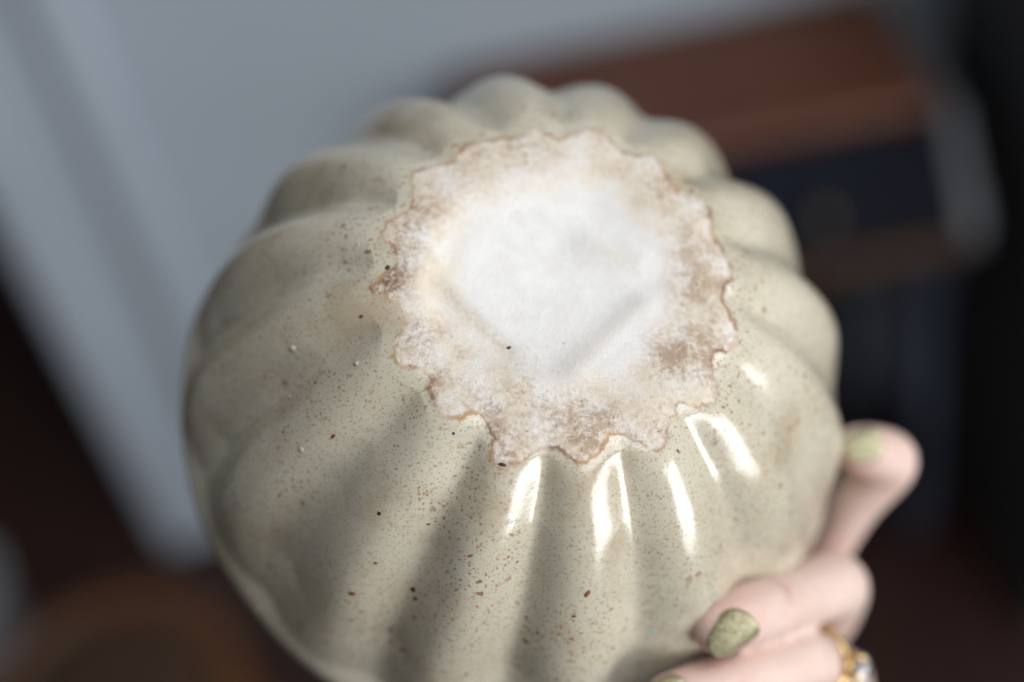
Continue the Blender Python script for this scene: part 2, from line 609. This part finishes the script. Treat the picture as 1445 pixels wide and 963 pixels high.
# the hand-made wobble of the wall
wob = 1 + np.where(outer, 0.006 * np.sin(phi * 2 + 0.5) + 0.004 * np.sin(phi * 5 + HHH * 70) + 0.003 * np.sin(phi * 11 - HHH * 120), 0) * np.clip(HHH / 0.02, 0, 1)
X, Y = X * wob, Y * wob

verts = np.stack([X, Y, Z], -1).reshape(-1, 3)
verts = np.concatenate([verts, [[0, 0, float(Z[0].mean())], [0, 0, -0.008]]])
ci, cl = len(verts) - 2, len(verts) - 1
idx = np.arange(NRG * NA).reshape(NRG, NA)
nx = np.roll(idx, -1, 1)
quads = np.stack([idx[:-1], idx[1:], nx[1:], nx[:-1]], -1)
fan0 = [(ci, int(idx[0, k]), int(nx[0, k])) for k in range(NA)]
fan1 = [(cl, int(nx[-1, k]), int(idx[-1, k])) for k in range(NA)]

# stains of the bare clay, as amounts per point (gaussian blots at the marks seen on the foot)
BLOTS = [(25.5, -24, 8, 0.9), (-8.7, -35.5, 13, 1.0), (-44.7, 3.5, 5.5, 1.7), (37.5, -5.8, 8, 0.9), (-24.3, 28, 8, 0.7),
         (31.3, 24.4, 8, 0.75), (-29.2, -12.6, 9, 0.45), (-41, 17, 6, 1.0), (0, 42, 8, 0.3), (14, -38, 9, 0.55), (2, -45, 7, 0.7),
         (-20, -44, 6, 0.6), (38, 10, 8, 0.75), (22, 33, 7, 0.6), (-12, 36, 9, 0.6), (-36, 24, 5, 0.6), (-33, -28, 6, 0.4),
         (-38, -12, 6, 0.35), (35, -22, 7, 0.6)]
ST = np.zeros_like(X)
for bx, by, br, am in BLOTS:
    ST += am * np.exp(-((X - bx / 1000) ** 2 + (Y - by / 1000) ** 2) / (br / 1000) ** 2)
STEP = np.exp(-(seg_d(-0.0316, 0.0025, -0.0158, -0.0178) / 0.0024) ** 2)  # recess edge: dirt and slight shade, both put in as colour
FOLD_SHADE = np.exp(-(seg_d(0.0201, -0.0083, 0.0009, -0.0239) / 0.0032) ** 2) + np.exp(-(seg_d(0.0110, 0.0100, 0.0202, 0.0044) / 0.0035) ** 2)  # shade of the creases right of the recess, as a colour mask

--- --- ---

> Requirement:
Starting at the first line of the material, output exactly the lines up to and including the one with "fan1 = [(cl, int(nx[-1, k]), int(idx[-1, k]))". Do not include the pictures.

> Task response:
Continue the Blender Python script for this scene: part 2, from line 609. This part finishes the script. Treat the picture as 1445 pixels wide and 963 pixels high.
# the hand-made wobble of the wall
wob = 1 + np.where(outer, 0.006 * np.sin(phi * 2 + 0.5) + 0.004 * np.sin(phi * 5 + HHH * 70) + 0.003 * np.sin(phi * 11 - HHH * 120), 0) * np.clip(HHH / 0.02, 0, 1)
X, Y = X * wob, Y * wob

verts = np.stack([X, Y, Z], -1).reshape(-1, 3)
verts = np.concatenate([verts, [[0, 0, float(Z[0].mean())], [0, 0, -0.008]]])
ci, cl = len(verts) - 2, len(verts) - 1
idx = np.arange(NRG * NA).reshape(NRG, NA)
nx = np.roll(idx, -1, 1)
quads = np.stack([idx[:-1], idx[1:], nx[1:], nx[:-1]], -1)
fan0 = [(ci, int(idx[0, k]), int(nx[0, k])) for k in range(NA)]
fan1 = [(cl, int(nx[-1, k]), int(idx[-1, k])) for k in range(NA)]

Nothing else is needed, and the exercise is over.